Central to such a venture (Dietrich, W.E. & Perron, J.t. 2006. The search for a topographic signature of life. Nature, v. 439, p. 411-418) is the ability to map in detail the variation of topographic elevation. Digital topographic elevation data is now available for most of the Earth’s land surface at a resolution of between 90 and 30 m, the second only publicly available for the USA, from the groundbreaking Shuttle Radar Topography Mission of 2000. Aerial photography and high-resolution stereoscopic images from satellite such as Quickbird and Ikonos, allow resolution as sharp as a few metres.  Laser scanning from aircraft potentially can even improve that to the scale of a few tens of centimetres, but such high-resolution data are far from global.

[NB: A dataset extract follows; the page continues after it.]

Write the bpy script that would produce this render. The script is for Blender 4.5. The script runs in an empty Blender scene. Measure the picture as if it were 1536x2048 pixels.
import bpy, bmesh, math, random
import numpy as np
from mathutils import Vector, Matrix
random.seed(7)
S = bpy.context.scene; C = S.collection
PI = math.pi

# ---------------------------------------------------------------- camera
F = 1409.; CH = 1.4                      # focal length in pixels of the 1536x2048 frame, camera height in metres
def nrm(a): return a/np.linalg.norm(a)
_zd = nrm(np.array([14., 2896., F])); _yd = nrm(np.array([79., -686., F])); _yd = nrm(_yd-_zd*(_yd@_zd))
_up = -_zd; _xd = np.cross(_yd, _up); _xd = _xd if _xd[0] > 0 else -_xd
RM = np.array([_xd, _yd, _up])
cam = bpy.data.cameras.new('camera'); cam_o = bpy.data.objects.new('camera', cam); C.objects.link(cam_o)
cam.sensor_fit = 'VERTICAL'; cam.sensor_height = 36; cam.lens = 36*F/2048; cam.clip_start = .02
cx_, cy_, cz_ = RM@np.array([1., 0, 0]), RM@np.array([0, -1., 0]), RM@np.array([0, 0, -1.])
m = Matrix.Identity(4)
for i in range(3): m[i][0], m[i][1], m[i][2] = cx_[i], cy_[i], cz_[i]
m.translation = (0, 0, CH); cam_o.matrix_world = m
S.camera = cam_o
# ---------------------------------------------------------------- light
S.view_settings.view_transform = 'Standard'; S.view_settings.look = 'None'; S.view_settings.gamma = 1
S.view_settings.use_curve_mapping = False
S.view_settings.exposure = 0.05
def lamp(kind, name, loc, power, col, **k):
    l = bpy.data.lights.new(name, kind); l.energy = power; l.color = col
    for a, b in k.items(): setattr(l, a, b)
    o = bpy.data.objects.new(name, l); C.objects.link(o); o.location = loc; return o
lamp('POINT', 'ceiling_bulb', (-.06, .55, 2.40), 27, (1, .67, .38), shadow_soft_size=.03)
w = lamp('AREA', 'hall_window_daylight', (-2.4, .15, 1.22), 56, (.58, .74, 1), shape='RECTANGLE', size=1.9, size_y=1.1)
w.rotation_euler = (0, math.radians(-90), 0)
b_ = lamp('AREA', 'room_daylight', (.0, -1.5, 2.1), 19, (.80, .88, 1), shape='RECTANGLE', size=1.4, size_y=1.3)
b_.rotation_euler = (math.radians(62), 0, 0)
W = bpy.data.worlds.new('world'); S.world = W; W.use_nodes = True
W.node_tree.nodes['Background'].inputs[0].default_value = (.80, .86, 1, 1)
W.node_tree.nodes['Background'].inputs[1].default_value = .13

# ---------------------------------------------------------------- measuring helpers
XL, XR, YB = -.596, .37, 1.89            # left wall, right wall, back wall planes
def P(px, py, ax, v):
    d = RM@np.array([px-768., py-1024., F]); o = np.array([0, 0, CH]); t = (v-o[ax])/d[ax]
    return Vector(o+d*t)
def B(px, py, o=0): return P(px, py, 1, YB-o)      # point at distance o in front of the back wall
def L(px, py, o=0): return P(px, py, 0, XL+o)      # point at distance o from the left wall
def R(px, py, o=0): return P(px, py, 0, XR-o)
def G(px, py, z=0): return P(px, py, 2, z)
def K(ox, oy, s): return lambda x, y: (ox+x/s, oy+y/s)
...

The planet Mars is now better endowed with elevation data than is our own planet, thanks to photogrammetric instruments carried by ESA’s Mars Express mission, and the shyness of various intelligence agencies to share publicly what they have gleaned from high-altitude aircraft and spy satellites. Nonetheless, it is now possible to analyse elevation data from the entire range of terrestrial biomes to see what signal vegetation has imposed on surface shape. An easy way to visualise that is simple – just use Google Earth (see The Digital Earth revolution above).

Dietrich and Perron review the mathematical approaches to modelling life’s topographic influences, beginning with an equation that relates elevation and time to rates of uplift, erosion and entry of sediment into storage, thereby expressing conservation of mass.  All the variables are themselves governed by a variety of processes, theoretically amenable to quantification, summarised in Dietrich and Perron’s review. In each there will be some potential biotic influence. On Earth there are sufficient landscapes devoid of all but a minute veneer of organisms to assess both end-members clearly. Mars and Venus ought to be good tests.  But, should such a rigorous quantification of lifeless and lively surfaces at a spectrum of scales be achieved, where would we deploy it?